━━━ Records for the exercise ━━━

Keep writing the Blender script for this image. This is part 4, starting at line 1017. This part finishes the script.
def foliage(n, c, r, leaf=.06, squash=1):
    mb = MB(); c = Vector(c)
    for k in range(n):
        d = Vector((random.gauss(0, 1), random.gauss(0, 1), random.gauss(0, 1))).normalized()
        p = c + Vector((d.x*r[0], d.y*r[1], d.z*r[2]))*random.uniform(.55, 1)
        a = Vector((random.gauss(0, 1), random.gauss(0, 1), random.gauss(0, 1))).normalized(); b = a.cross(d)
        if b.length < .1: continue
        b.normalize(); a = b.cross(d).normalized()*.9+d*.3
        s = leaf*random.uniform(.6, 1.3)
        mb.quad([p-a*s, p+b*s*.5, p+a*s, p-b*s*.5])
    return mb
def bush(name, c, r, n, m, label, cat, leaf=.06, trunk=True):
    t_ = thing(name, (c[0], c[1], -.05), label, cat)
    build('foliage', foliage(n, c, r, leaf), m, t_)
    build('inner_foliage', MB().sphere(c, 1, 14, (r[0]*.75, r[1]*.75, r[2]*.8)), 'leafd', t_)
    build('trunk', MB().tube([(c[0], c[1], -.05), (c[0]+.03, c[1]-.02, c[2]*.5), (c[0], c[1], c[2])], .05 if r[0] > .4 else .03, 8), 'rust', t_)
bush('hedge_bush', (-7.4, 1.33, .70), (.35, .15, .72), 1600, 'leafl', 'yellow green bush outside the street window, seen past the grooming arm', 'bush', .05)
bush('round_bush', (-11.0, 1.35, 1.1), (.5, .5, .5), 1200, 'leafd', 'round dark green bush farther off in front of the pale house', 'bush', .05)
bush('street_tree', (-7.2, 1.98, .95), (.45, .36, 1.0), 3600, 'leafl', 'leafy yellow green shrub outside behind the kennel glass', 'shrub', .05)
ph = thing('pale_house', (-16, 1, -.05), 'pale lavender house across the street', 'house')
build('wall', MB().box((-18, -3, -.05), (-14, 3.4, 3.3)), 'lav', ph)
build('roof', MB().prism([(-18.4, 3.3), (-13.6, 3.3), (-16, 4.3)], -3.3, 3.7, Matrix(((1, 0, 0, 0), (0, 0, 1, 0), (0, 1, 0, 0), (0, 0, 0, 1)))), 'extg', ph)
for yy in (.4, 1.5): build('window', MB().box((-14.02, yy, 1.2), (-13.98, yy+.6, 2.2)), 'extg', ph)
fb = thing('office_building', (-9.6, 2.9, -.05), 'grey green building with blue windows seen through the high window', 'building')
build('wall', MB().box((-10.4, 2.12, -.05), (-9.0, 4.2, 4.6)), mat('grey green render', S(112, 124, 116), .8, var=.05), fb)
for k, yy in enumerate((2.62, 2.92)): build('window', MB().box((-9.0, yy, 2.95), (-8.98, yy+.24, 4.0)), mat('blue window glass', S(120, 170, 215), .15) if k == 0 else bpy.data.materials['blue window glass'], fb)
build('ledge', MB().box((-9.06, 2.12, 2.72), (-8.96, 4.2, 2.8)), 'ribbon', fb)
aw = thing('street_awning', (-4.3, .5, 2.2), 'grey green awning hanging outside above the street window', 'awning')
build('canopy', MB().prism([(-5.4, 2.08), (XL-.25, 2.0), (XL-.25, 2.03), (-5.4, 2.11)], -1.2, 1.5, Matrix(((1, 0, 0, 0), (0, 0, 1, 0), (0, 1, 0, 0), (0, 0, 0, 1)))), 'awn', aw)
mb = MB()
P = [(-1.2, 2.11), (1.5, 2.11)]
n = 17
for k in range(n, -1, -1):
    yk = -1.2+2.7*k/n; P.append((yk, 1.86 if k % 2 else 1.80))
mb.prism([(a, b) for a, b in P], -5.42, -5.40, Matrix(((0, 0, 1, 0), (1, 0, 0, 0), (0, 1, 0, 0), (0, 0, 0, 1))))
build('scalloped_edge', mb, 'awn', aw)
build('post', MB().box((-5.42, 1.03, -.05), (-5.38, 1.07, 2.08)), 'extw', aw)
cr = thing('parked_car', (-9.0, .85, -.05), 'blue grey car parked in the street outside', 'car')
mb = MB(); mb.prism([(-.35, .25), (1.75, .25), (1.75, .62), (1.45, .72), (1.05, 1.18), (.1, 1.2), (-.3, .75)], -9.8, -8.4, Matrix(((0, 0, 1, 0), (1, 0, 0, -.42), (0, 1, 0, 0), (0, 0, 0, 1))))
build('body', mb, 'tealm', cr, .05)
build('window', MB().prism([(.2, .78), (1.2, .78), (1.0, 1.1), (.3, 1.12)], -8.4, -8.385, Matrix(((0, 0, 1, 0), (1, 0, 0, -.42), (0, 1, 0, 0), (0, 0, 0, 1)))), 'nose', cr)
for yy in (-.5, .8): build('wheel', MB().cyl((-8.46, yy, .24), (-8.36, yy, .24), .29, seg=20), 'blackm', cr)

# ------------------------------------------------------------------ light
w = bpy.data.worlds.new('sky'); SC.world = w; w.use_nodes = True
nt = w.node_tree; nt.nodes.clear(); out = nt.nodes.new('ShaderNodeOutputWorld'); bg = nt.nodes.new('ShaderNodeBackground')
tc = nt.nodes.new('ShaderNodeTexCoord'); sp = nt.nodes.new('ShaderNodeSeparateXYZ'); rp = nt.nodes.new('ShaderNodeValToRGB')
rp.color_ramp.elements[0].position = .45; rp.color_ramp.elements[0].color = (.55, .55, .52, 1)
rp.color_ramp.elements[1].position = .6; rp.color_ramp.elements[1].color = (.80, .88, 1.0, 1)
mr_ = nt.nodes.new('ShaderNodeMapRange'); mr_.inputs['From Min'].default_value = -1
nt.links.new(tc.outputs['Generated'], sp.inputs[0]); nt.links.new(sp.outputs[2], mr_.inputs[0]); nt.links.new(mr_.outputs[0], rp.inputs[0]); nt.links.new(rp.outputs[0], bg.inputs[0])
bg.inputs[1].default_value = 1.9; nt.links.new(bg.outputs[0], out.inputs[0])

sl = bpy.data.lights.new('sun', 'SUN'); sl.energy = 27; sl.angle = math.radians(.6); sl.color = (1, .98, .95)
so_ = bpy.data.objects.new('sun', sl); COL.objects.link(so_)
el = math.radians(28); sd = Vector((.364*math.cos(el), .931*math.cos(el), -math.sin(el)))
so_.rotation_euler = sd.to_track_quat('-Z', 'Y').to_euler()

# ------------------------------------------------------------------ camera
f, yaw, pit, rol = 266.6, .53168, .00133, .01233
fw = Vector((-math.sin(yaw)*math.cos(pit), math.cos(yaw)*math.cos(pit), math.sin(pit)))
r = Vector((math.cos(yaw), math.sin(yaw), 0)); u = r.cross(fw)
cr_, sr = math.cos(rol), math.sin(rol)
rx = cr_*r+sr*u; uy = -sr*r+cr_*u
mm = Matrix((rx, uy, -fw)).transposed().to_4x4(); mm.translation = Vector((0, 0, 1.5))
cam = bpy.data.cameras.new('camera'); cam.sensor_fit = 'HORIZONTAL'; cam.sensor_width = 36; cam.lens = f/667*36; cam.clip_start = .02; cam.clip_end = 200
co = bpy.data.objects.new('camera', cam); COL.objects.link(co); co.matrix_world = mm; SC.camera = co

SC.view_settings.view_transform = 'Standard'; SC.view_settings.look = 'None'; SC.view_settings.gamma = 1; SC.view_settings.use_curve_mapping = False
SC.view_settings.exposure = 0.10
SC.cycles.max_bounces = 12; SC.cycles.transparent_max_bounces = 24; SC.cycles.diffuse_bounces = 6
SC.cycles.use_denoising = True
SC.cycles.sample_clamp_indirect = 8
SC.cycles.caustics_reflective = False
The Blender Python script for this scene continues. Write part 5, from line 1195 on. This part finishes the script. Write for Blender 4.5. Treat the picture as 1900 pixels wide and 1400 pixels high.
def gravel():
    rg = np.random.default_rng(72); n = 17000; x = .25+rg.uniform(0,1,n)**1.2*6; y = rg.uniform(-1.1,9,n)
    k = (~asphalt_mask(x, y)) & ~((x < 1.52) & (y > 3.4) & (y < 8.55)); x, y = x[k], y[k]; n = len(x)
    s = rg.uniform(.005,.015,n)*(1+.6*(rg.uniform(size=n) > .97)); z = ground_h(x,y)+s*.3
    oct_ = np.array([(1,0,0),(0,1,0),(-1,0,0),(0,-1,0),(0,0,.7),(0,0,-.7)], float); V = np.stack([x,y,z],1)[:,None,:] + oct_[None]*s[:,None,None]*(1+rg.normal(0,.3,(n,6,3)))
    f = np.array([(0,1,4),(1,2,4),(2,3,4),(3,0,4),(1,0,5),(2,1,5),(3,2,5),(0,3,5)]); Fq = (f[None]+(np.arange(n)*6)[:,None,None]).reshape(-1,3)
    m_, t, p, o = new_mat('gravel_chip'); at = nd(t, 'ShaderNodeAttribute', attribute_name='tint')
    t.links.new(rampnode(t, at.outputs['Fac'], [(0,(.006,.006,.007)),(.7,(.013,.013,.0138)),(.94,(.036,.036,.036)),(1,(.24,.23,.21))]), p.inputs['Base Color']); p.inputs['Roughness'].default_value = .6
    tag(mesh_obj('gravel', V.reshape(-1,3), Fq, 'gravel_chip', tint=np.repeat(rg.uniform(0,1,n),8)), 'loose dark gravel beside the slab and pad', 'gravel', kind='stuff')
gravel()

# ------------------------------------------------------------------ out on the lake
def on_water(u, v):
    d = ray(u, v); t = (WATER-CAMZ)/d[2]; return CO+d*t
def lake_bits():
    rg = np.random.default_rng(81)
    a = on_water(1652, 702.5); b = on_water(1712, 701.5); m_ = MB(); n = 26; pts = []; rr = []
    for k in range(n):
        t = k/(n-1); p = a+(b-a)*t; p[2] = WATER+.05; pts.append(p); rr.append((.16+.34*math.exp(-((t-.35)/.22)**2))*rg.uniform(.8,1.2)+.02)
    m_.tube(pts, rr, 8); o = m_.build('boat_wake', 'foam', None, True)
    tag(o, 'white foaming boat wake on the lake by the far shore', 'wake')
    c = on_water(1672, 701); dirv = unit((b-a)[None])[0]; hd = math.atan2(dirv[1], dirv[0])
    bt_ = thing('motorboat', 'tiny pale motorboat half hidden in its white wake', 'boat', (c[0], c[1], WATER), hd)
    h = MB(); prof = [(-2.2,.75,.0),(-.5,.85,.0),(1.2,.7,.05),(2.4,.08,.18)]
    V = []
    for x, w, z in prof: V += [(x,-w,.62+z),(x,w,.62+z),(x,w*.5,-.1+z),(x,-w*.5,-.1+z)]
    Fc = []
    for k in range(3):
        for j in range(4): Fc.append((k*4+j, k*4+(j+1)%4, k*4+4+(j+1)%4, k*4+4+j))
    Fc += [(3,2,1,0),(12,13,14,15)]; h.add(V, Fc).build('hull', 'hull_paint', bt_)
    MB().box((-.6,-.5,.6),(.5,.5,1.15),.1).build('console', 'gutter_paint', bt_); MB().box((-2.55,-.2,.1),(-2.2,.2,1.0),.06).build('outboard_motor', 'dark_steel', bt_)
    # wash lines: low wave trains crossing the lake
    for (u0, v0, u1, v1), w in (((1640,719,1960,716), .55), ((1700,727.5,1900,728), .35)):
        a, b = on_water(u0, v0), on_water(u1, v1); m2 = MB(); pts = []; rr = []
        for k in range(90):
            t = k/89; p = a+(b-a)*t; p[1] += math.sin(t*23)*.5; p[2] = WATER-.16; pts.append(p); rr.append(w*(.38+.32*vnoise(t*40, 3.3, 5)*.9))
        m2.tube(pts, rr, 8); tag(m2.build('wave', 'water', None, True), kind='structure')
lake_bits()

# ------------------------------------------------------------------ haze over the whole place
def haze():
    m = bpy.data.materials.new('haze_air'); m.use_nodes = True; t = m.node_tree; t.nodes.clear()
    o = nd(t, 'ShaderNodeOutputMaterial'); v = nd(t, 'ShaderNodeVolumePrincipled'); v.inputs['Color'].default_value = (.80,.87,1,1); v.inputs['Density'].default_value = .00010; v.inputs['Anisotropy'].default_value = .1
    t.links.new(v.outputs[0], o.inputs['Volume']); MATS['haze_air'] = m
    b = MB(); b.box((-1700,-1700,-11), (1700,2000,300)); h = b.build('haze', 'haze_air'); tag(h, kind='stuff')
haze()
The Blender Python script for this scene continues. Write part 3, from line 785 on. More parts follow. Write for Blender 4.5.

━━━

_Task details_
Lines holding the word "this" in the entries above are the ones to pull out. Copy them all.

_The answer_
Keep writing the Blender script for this image. This is part 4, starting at line 1017. This part finishes the script.
The Blender Python script for this scene continues. Write part 5, from line 1195 on. This part finishes the script. Write for Blender 4.5. Treat the picture as 1900 pixels wide and 1400 pixels high.
The Blender Python script for this scene continues. Write part 3, from line 785 on. More parts follow. Write for Blender 4.5.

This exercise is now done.